#### DESCRIPTION OF THE TASK
Return all lines from the listing below in which the string "scene" occurs.

#### RAW DATA
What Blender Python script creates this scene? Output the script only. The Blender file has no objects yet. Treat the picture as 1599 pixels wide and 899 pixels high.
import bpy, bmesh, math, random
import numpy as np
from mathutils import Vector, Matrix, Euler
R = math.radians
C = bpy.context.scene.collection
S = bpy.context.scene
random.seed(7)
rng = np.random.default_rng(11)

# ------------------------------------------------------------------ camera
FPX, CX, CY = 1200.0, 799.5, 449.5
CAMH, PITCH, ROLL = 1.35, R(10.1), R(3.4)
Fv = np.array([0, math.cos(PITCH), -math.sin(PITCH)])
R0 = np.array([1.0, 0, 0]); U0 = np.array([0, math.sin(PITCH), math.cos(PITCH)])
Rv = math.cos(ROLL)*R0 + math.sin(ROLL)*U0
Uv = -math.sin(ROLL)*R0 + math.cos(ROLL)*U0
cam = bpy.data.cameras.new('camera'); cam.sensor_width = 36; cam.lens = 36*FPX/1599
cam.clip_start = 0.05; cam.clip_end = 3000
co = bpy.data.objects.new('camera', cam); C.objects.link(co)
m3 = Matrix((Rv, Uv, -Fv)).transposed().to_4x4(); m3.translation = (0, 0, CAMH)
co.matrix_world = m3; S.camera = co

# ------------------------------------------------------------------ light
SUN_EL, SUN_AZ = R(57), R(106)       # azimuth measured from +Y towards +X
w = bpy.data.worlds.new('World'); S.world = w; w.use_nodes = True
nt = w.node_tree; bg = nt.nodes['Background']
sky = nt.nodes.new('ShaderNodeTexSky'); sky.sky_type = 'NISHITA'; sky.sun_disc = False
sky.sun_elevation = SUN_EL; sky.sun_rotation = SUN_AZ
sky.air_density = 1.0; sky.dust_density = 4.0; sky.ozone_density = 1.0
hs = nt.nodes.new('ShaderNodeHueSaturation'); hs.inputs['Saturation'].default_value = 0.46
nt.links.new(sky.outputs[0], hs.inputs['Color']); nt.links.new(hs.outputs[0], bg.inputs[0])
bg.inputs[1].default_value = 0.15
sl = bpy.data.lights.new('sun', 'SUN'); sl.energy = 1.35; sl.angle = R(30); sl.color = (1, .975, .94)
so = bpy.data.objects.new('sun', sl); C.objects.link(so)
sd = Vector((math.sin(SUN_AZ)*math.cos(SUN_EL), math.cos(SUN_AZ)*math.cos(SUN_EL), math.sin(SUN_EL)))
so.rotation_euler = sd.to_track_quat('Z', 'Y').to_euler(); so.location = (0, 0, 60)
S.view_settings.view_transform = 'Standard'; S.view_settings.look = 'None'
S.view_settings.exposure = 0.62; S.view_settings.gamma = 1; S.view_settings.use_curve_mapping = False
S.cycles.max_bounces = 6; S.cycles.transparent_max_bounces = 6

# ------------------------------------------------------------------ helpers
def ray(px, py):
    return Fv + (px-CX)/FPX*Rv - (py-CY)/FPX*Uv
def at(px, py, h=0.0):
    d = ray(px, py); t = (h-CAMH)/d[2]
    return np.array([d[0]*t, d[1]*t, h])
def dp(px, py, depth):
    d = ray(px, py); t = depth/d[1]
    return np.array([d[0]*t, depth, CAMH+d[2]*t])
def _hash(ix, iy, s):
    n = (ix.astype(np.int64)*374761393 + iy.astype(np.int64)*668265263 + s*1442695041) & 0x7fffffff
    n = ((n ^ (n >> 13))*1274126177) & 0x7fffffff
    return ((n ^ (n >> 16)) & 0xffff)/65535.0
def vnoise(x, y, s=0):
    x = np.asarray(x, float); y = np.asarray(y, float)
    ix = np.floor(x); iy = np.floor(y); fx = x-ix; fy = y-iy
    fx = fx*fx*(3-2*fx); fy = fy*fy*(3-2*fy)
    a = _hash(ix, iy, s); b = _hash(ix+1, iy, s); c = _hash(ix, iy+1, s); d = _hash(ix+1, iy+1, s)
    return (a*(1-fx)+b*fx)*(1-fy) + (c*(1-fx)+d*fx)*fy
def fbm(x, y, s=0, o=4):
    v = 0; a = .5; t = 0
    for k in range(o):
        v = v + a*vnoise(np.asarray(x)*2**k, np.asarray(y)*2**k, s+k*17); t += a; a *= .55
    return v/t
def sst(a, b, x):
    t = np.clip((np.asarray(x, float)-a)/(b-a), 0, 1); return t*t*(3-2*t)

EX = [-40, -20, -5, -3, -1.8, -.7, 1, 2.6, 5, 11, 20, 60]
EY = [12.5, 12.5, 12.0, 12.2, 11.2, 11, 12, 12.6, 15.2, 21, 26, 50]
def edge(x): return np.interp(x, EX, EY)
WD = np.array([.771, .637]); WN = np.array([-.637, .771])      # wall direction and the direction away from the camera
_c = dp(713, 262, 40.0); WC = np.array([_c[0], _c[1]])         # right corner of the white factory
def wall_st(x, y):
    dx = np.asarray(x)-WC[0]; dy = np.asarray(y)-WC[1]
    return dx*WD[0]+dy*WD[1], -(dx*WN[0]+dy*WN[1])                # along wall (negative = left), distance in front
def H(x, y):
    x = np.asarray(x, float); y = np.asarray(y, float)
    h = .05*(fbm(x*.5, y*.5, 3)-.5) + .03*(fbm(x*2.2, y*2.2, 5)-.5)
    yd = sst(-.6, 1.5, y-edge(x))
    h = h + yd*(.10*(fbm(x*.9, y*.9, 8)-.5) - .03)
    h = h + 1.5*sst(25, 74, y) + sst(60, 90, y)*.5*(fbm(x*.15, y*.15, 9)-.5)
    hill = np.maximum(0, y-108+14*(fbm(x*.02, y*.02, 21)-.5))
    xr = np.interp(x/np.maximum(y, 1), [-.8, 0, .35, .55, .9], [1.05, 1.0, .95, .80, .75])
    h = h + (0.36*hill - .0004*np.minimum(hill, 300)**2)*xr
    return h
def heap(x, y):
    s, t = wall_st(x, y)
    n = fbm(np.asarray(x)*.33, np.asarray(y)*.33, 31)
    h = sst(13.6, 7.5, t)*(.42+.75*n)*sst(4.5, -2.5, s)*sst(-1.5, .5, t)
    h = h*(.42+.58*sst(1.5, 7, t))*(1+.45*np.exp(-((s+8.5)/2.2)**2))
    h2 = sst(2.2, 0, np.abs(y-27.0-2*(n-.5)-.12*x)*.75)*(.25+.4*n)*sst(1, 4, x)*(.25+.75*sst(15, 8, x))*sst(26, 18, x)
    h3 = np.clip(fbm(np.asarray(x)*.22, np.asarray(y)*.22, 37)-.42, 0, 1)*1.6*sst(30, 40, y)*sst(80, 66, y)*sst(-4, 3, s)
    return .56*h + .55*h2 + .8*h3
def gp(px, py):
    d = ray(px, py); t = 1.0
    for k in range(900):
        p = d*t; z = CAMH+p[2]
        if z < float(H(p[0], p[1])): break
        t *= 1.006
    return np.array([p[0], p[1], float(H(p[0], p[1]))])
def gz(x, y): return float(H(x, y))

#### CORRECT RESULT
What Blender Python script creates this scene? Output the script only. The Blender file has no objects yet. Treat the picture as 1599 pixels wide and 899 pixels high.
C = bpy.context.scene.collection
S = bpy.context.scene